Larry King: Is that what attracted you to the movement, growing up with it?
Tabatha Coffey: I'm gay. So I've been out forever, it feels like. Sometimes it feels like I come out multiple times a year depending on who I'm speaking too. But the biggest lesson that I learned from growing up in the environment I grew up in, was although it was very unorthodox and there were a lot of things that in retrospect people could find wrong with it, the biggest thing was authenticity and people were really standing up for what they believe in and who they are, and taking that chance, and standing with themselves to make themselves happy. And as a child, that was very empowering.
Larry King: Having progressive parents, did that make it easier to come out?
Tabatha Coffey: Interestingly, no it didn't. My mother was not very happy when I came out, which I thought would be the opposite. It was extraordinary.

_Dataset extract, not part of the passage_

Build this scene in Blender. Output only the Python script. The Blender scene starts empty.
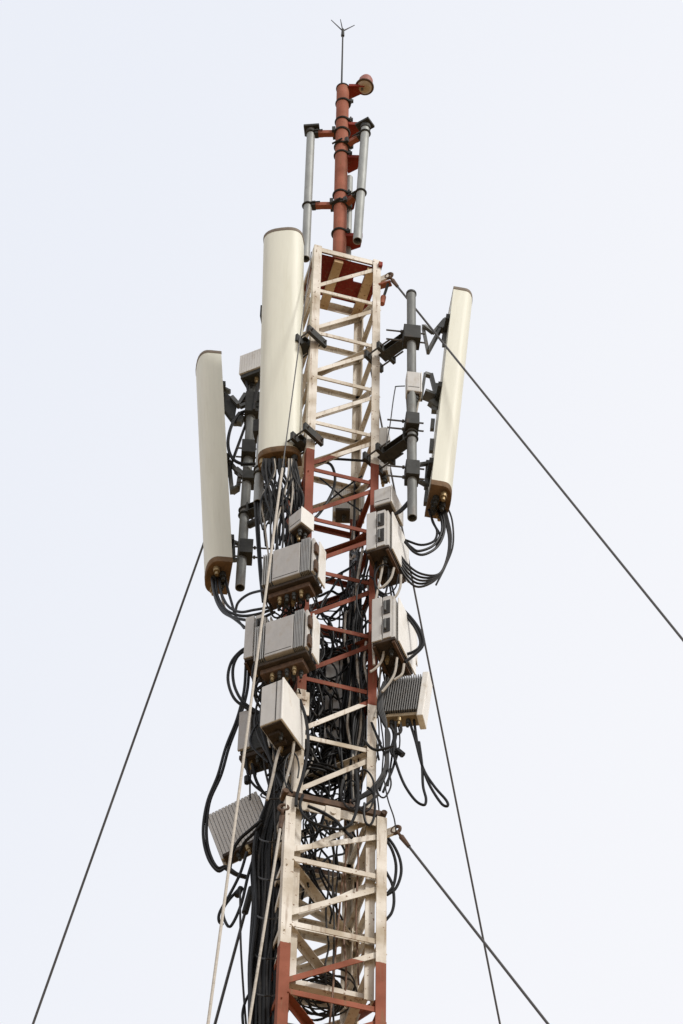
import bpy, bmesh, math, random
from mathutils import Vector as V, Matrix as M
from math import sin, cos, pi, radians as R, sqrt
rnd = random.Random(7)
S = bpy.context.scene
COL = S.collection

# ------------------------------------------------------------------ camera
TH, F, ROLL, CX, D, CZ = R(52.1233), 3215.34, R(1.376), 0.07115, 14.4261, 1.6
PHI = R(14.95)
r0, u0, FW = V((1,0,0)), V((0,-sin(TH),cos(TH))), V((0,cos(TH),sin(TH)))
CR = r0*cos(ROLL)+u0*sin(ROLL); CU = -r0*sin(ROLL)+u0*cos(ROLL)
CPOS = V((CX,-D,CZ))
def at(px, py, Y):
    """the point seen at that pixel, at distance Y behind (+) or before (-) the mast axis"""
    d = CR*((px-341.5)/F)+CU*((512-py)/F)+FW
    return CPOS+d*((Y+D)/d.y)
cam_d = bpy.data.cameras.new('camera'); cam = bpy.data.objects.new('camera', cam_d); COL.objects.link(cam)
mw = M.Identity(4)
for i,a in enumerate((CR,CU,-FW)):
    for j in range(3): mw[j][i] = a[j]
for j in range(3): mw[j][3] = CPOS[j]
cam.matrix_world = mw
cam_d.sensor_fit='VERTICAL'; cam_d.sensor_height=36; cam_d.lens=F*36/1024
cam_d.clip_end=20000; cam_d.clip_start=.1
S.camera = cam

# ------------------------------------------------------------------ materials
def mat(name, col, rough=.6, metal=0, var=.15, scale=6, dirt=None, dirt_amt=0., stretch=(1,1,1), bump=.0, dscale=3, spec=.4):
    m = bpy.data.materials.new(name); m.use_nodes=True
    nt=m.node_tree; N=nt.nodes; L=nt.links; b=N['Principled BSDF']
    b.inputs['Roughness'].default_value=rough; b.inputs['Metallic'].default_value=metal
    b.inputs['Specular IOR Level'].default_value=spec
    tc=N.new('ShaderNodeTexCoord'); mp=N.new('ShaderNodeMapping'); mp.inputs['Scale'].default_value=stretch
    L.new(tc.outputs['Object'],mp.inputs['Vector'])
    n=N.new('ShaderNodeTexNoise'); n.inputs['Scale'].default_value=scale; n.inputs['Detail'].default_value=5; n.inputs['Roughness'].default_value=.65
    L.new(mp.outputs[0],n.inputs['Vector'])
    cr=N.new('ShaderNodeValToRGB'); e=cr.color_ramp.elements
    e[0].position=.3; e[1].position=.72
    e[0].color=(*[c*(1-var) for c in col],1); e[1].color=(*[min(1,c*(1+var)) for c in col],1)
    L.new(n.outputs['Fac'],cr.inputs['Fac']); out=cr.outputs['Color']
    if dirt:
        n2=N.new('ShaderNodeTexNoise'); n2.inputs['Scale'].default_value=dscale; n2.inputs['Detail'].default_value=7; n2.inputs['Roughness'].default_value=.7
        L.new(mp.outputs[0],n2.inputs['Vector'])
        c2=N.new('ShaderNodeValToRGB'); e=c2.color_ramp.elements
        e[0].position=.66-.3*dirt_amt; e[1].position=.78-.12*dirt_amt
        e[0].color=(0,0,0,1); e[1].color=(1,1,1,1)
        L.new(n2.outputs['Fac'],c2.inputs['Fac'])
        mx=N.new('ShaderNodeMixRGB'); mx.inputs['Color2'].default_value=(*dirt,1)
        L.new(out,mx.inputs['Color1']); L.new(c2.outputs['Color'],mx.inputs['Fac']); out=mx.outputs['Color']
    L.new(out,b.inputs['Base Color'])
    if bump:
        bp=N.new('ShaderNodeBump'); bp.inputs['Strength'].default_value=bump; bp.inputs['Distance'].default_value=.01
        L.new(n.outputs['Fac'],bp.inputs['Height']); L.new(bp.outputs[0],b.inputs['Normal'])
    return m

WHITE=(.72,.68,.61); RED=(.30,.098,.058); RUST=(.16,.065,.025)
def paint(name, bands, red=RED, white=WHITE):
    """banded mast paint: bands = [(z_low,z_high)] painted red, the rest cream white; chips, grime and rust runs"""
    m=bpy.data.materials.new(name); m.use_nodes=True
    nt=m.node_tree; N=nt.nodes; L=nt.links; b=N['Principled BSDF']; b.inputs['Roughness'].default_value=.7
    b.inputs['Specular IOR Level'].default_value=.15
    tc=N.new('ShaderNodeTexCoord'); sp=N.new('ShaderNodeSeparateXYZ'); L.new(tc.outputs['Object'],sp.inputs[0])
    n=N.new('ShaderNodeTexNoise'); n.inputs['Scale'].default_value=25; n.inputs['Detail'].default_value=4
    L.new(tc.outputs['Object'],n.inputs['Vector'])
    zz=N.new('ShaderNodeMath'); zz.operation='MULTIPLY_ADD'; zz.inputs[1].default_value=.02
    L.new(n.outputs['Fac'],zz.inputs[0]); L.new(sp.outputs['Z'],zz.inputs[2])
    fac=None
    for lo,hi in bands:
        a=N.new('ShaderNodeMath'); a.operation='GREATER_THAN'; a.inputs[1].default_value=lo; L.new(zz.outputs[0],a.inputs[0])
        c=N.new('ShaderNodeMath'); c.operation='LESS_THAN'; c.inputs[1].default_value=hi; L.new(zz.outputs[0],c.inputs[0])
        d=N.new('ShaderNodeMath'); d.operation='MULTIPLY'; L.new(a.outputs[0],d.inputs[0]); L.new(c.outputs[0],d.inputs[1])
        if fac is None: fac=d
        else:
            e=N.new('ShaderNodeMath'); e.operation='MAXIMUM'; L.new(fac.outputs[0],e.inputs[0]); L.new(d.outputs[0],e.inputs[1]); fac=e
    mx=N.new('ShaderNodeMixRGB'); mx.inputs['Color1'].default_value=(*white,1); mx.inputs['Color2'].default_value=(*red,1)
    if fac: L.new(fac.outputs[0],mx.inputs['Fac'])
    else: mx.inputs['Fac'].default_value=0
    # weathering: broad tone, grime, chips, vertical rust runs
    n1=N.new('ShaderNodeTexNoise'); n1.inputs['Scale'].default_value=4; n1.inputs['Detail'].default_value=6; L.new(tc.outputs['Object'],n1.inputs['Vector'])
    c1=N.new('ShaderNodeValToRGB'); c1.color_ramp.elements[0].position=.32; c1.color_ramp.elements[0].color=(.62,.56,.47,1); c1.color_ramp.elements[1].position=.62; c1.color_ramp.elements[1].color=(1.06,1.06,1.06,1)
    L.new(n1.outputs['Fac'],c1.inputs['Fac'])
    mu=N.new('ShaderNodeMixRGB'); mu.blend_type='MULTIPLY'; mu.inputs['Fac'].default_value=1; L.new(mx.outputs[0],mu.inputs['Color1']); L.new(c1.outputs[0],mu.inputs['Color2'])
    mp=N.new('ShaderNodeMapping'); mp.inputs['Scale'].default_value=(38,38,3.2); L.new(tc.outputs['Object'],mp.inputs['Vector'])
    n2=N.new('ShaderNodeTexNoise'); n2.inputs['Scale'].default_value=1; n2.inputs['Detail'].default_value=4; L.new(mp.outputs[0],n2.inputs['Vector'])
    c2=N.new('ShaderNodeValToRGB'); c2.color_ramp.elements[0].position=.56; c2.color_ramp.elements[0].color=(0,0,0,1); c2.color_ramp.elements[1].position=.74; c2.color_ramp.elements[1].color=(.7,.7,.7,1)
    L.new(n2.outputs['Fac'],c2.inputs['Fac'])
    m2=N.new('ShaderNodeMixRGB'); m2.inputs['Color2'].default_value=(.22,.13,.07,1); L.new(mu.outputs[0],m2.inputs['Color1']); L.new(c2.outputs[0],m2.inputs['Fac'])
    n3=N.new('ShaderNodeTexNoise'); n3.inputs['Scale'].default_value=42; n3.inputs['Detail'].default_value=3; L.new(tc.outputs['Object'],n3.inputs['Vector'])
    c3=N.new('ShaderNodeValToRGB'); c3.color_ramp.elements[0].position=.665; c3.color_ramp.elements[0].color=(0,0,0,1); c3.color_ramp.elements[1].position=.70; c3.color_ramp.elements[1].color=(.85,.85,.85,1)
    L.new(n3.outputs['Fac'],c3.inputs['Fac'])
    m3=N.new('ShaderNodeMixRGB'); m3.inputs['Color2'].default_value=(*RUST,1); L.new(m2.outputs[0],m3.inputs['Color1']); L.new(c3.outputs[0],m3.inputs['Fac'])
    L.new(m3.outputs[0],b.inputs['Base Color'])
    bp=N.new('ShaderNodeBump'); bp.inputs['Strength'].default_value=.25; bp.inputs['Distance'].default_value=.006
    L.new(n3.outputs['Fac'],bp.inputs['Height']); L.new(bp.outputs[0],b.inputs['Normal'])
    return m

P_UP = paint('upper_mast_paint', [(17.80,20.48)], red=(.235,.070,.043))
P_LOW= paint('lower_mast_paint', [(12.6,15.385),(6.5,9.5),(0.2,3.4)])
P_RED= paint('red_pole_paint', [(-500,500)], red=(.34,.12,.075))
P_DRED=paint('dark_red_plate_paint', [(-500,500)], red=(.22,.03,.02))
P_WHITE=paint('cream_steel_paint', [])
P_TAN=paint('weathered_tan_bounce_paint',[],white=(.58,.43,.27))  # weathered coat, tanned to carry warm ground bounce on the bearers
GALV2= mat('shaded_mount_pipe',(.17,.175,.165),.6,.25,.3,14,dirt=(.10,.07,.05),dirt_amt=.4,stretch=(1,1,.3),dscale=9)  # darker copy of the galvanised pipe, shade on the mounts put into its colour
GALV = mat('galvanised_pipe',(.30,.31,.295),.55,.3,.25,14,dirt=(.16,.13,.10),dirt_amt=.25,stretch=(1,1,.25),dscale=9)
DKST = mat('dark_weathered_steel',(.036,.037,.034),.7,.15,.3,20,dirt=(.10,.055,.03),dirt_amt=.25,dscale=8)
MIDST= mat('dull_zinc_steel',(.12,.123,.117),.55,.3,.25,18,dirt=(.12,.08,.05),dirt_amt=.2,dscale=8)
BOLT = mat('bolt_steel',(.10,.095,.09),.5,.5,.3,40)
RUSTM= mat('rusty_steel',(.10,.058,.035),.8,.1,.45,22,dirt=(.05,.035,.025),dirt_amt=.4,dscale=12,bump=.3)
RADOME=mat('cream_radome',(.70,.70,.60),.5,0,.04,9,dirt=(.62,.61,.50),dirt_amt=.35,stretch=(4,4,.3),dscale=1.7,spec=.35)
RIM  = mat('grey_rim',(.17,.135,.10),.7,0,.2,20)
CAPB = mat('rusty_end_cap',(.155,.092,.043),.8,0,.4,14,dirt=(.05,.035,.02),dirt_amt=.45,dscale=7,bump=.2)
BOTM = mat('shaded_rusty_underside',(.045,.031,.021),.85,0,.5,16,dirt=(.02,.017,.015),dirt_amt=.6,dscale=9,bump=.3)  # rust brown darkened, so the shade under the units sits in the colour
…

Larry King: How old were you?
Tabatha Coffey: 15.
Larry King: She didn't handle it well?
Tabatha Coffey: She did not handle it well. No, she did not handle it well. And it took along time for her to handle it well. So that made me not handle it well, and it made it a very confusing time as well. So it took awhile for her to warm up to it and it was an extraordinary thing. But luckily, in the end she did.
Larry King: And your father?
Tabatha Coffey: My father disappeared when I was 11 years old.
Larry King: Oh.
Tabatha Coffey: He went to work one day and never came back.